The trim is often not ideal when overweight. This might cause the legs to go down when the diver stops swimming. This position, fins down, is dangerous as they often then touch the ground or are so close above that sand or silt is stirred up.

good buoyancy

 

It can be dangerous

In case of an emergency like a leak in the BCD or a distressed diver at the surface the additional weights can be dangerous. When the diver forgets to ditch the weights the risk of sinking down from the surface is increased.

A properly weighted diver doesn’t sink like a rock from the surface even with a deflated BCD.

 

How to know the right amount of weight

To make sure you have the right amount of weights observe how you feel at the surface. If you almost sink with an inflated BCD you are definitely carrying too much weight. Remove some and see if you can still descend.

The right amount of weight is as little as possible! The least amount of weights where you can still stay down during the dive is the correct amount.
The best way to find out if you are carrying too much weight is during the safety stop.

  • at 5m with only 50 bar or so left in the tank
  • release all air from the BCD
  • if you have to kick up to stay at 5m you have too much weight
  • remove one weight before the next dive
  • try again and repeat if necessary

 

safety stop

 

Positioning of the weights

To get a feeling if your weights are correctly positioned on your weight belt try the following

  • become neutrally buoyant in a horizontal position
  • stop moving
  • observe what your body does

If your legs sink down move some weight from your weight belt or pockets to somewhere higher like trim pockets or the tank strap. Alternatively move the weights on your weight belt more to the front

If your legs go up move the weights on the belt more towards your back (make sure the weights are not below your tank)

If your body turns to a side try to evenly distribute the weights on the belt.

Do the adjustments after the dive on the boat or on land. Never take the weight belt off underwater!

 

But I need the weight to get down

Most times when someone struggles to get down there is either air in the lungs or in the BCD. This will help:

  • try to relax before you start to descend
  • take your time (if the conditions allow) to take some deep breaths through your regulator on the surface
  • when you feel ready, breathe out very deeply, release the air from the BCD and you should go down

If there is still some air left in the BCD

  • move around a little
  • make sure that you are completely upright
  • lift your left shoulder a bit higher (so the valve is the highest point of the BCD)
  • make small moves forwards and backwards to release any trapped air

 

Too light in the end

If you feel too light at the safety stop make sure that all the air is out of the BCD (that’s how it is supposed to be).

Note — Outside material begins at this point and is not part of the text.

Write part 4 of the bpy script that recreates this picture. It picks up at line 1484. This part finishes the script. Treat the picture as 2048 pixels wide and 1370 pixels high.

Remember to be upright when releasing the air from the hose or alternatively use the dump valve.
If this doesn’t help and you still feel too light make sure you breathe slowly and fully breathe out.
If this still doesn’t do the trick you probably do need the extra weight. Add one weight and you will be fine during the next safety stop.

Carrying the right amount of weight evenly distributed will make buoyancy control and trim much easier.

This and less air being pumped into the BCD will allow you to stay down longer and be more relaxed.